Impact inspections are done at mines that have a poor compliance history with federal Mine Safety and Health Administration (MSHA) requirements or previous accidents, injuries and illnesses.
MSHA first began impact inspections in April 2010 after the explosion at the Upper Big Branch Mine in West Virginia killed 29 miners.
The March 2023 impact inspections were conducted at mines in Alabama, California, Colorado, Kentucky, Indiana, Minnesota, Nevada, Oklahoma, Pennsylvania, Utah and West Virginia.
In the first three months of 2023, MSHA inspections identified 579 violations, including 165 significant and substantial and 13 unwarrantable failure findings. A significant and substantial violation is one that is reasonably likely to cause a reasonably serious injury or illness.
Multiple violations found at mine with silica overexposures
A Department of Labor news release offered an example of what one impact inspection found at an underground coal mine in Harlan County, Kentucky.
MSHA conducted the inspection on March 21 at INMET Mining’s D-21 Mine, where the mine operator has a history of silica overexposures.
Inspectors issued 20 citations at the mine for violations of various safety and health standards, including 11 significant and substantial findings.
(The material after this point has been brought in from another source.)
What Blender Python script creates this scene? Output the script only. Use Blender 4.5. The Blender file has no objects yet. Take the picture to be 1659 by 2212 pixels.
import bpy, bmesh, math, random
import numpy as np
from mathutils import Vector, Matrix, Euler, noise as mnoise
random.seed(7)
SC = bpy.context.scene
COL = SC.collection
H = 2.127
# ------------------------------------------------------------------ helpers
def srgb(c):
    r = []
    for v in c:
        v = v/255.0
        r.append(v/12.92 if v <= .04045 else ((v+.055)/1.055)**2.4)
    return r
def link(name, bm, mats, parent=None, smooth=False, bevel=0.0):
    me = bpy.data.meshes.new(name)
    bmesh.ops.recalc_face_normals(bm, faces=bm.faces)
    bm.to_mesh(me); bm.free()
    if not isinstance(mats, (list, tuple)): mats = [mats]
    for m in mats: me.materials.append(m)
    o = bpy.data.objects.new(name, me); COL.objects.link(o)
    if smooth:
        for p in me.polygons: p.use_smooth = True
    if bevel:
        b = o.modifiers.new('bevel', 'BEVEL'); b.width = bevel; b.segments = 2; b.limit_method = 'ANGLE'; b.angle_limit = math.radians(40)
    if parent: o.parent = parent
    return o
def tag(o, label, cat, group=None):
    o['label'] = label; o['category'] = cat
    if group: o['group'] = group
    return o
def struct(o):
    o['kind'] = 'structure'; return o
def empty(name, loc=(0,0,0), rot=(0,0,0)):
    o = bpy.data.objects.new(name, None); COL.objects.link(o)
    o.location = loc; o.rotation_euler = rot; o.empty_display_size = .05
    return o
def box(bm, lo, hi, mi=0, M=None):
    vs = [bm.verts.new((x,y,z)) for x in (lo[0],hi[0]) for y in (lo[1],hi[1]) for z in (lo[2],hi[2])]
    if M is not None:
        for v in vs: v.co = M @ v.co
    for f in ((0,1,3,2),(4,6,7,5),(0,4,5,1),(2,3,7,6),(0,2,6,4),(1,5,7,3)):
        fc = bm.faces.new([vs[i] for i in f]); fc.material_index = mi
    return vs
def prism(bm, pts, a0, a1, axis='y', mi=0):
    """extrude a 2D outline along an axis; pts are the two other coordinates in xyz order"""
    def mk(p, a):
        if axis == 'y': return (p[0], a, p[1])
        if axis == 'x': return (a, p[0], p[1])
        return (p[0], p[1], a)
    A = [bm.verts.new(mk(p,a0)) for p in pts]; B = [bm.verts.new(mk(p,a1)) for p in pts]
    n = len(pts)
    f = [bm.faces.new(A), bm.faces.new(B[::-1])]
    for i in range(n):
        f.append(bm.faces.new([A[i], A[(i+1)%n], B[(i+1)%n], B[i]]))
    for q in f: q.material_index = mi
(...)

MSHA found the operator failed to follow requirements for mine ventilation and roof-control plans and didn’t provide miners with a safe and healthy workplace.
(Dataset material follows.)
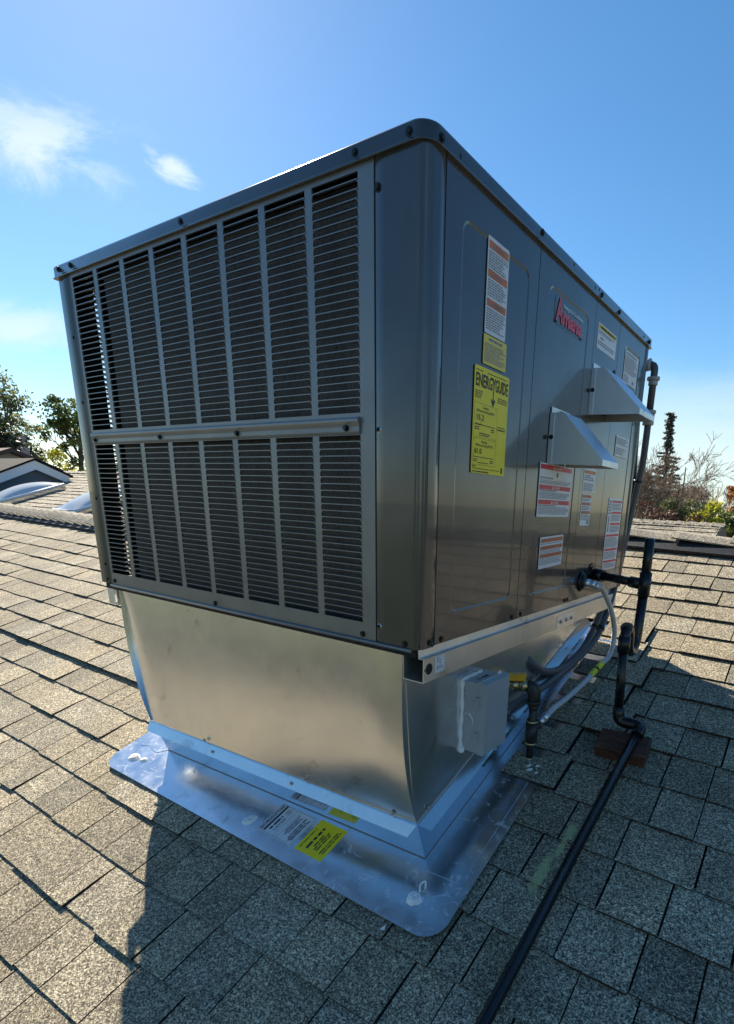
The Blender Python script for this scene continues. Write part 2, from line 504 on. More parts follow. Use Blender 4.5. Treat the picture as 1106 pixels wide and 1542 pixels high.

Specifically, inspectors found:
- inoperable and missing water sprays
- cutting bits on continuous mining machines not maintained properly
- a miner working in visible coal dust
- a filter housing saturated with white dust and an improper dust collector hose on a roof bolting machine, and
- an insufficient quantity of air behind the curtain at the working face during the mining process.
Ensuring proper ventilation as required by federally approved ventilation plans, as well as functioning water sprays and dust control equipment significantly reduce potential explosion and respirable dust hazards, according to MSHA.
MSHA also cited the mine operator for:
- not posting a visible warning for an unsupported crosscut at the end point of where the roof was supported
- inadequately supporting the mine roof in a travel way
- not replacing damaged roof support posts, and
- allowing a crack in the mine’s roof to remain unsupported.
An unsupported roof can cause collapses, leading to a fatality or serious injury to miners. By not posting a visible warning for an unsupported crosscut, the operator put miners in danger of walking inadvertently into an unsupported area that could collapse.